Variational principle and a perturbative solution of non-linear string equations in curved space

TL;DR

This paper develops a perturbative approach to analyze string dynamics in curved spacetime, deriving covariant equations that reduce to geodesic equations at first order and solving them for specific cosmological backgrounds.

Contribution

It introduces a variational principle and a perturbative solution method for non-linear string equations in curved space, extending known geodesic equations with oscillatory terms.

Findings

Derived covariant non-linear string equations in curved spacetime

Solved equations for de Sitter and Friedmann-Robertson-Walker spaces

Established stability of string dynamics in de Sitter space for large Hubble constant

Abstract

String dynamics in a curved space-time is studied on the basis of an action functional including a small parameter of rescaled tension $\epsilon=\gamma/\alpha^{\prime}$, where $\gamma$ is a metric parametrizing constant. A rescaled slow worldsheet time $T=\epsilon\tau$ is introduced, and general covariant non-linear string equation are derived. It is shown that in the first order of an $\epsilon $-expansion these equations are reduced to the known equation for geodesic derivation but complemented by a string oscillatory term.
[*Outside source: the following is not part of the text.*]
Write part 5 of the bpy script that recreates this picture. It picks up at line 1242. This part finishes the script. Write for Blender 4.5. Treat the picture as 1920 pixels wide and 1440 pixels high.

These equations are solved for the de Sitter and Friedmann -Robertson-Walker spaces. The primary string constraints are found to be split into a chain of perturbative constraints and their conservation and consistency are proved. It is established that in the proposed realization of the perturbative approach the string dynamics in the de Sitter space is stable for a large Hubble constant $H (\alpha^{\prime}H^{2}\gg1)$.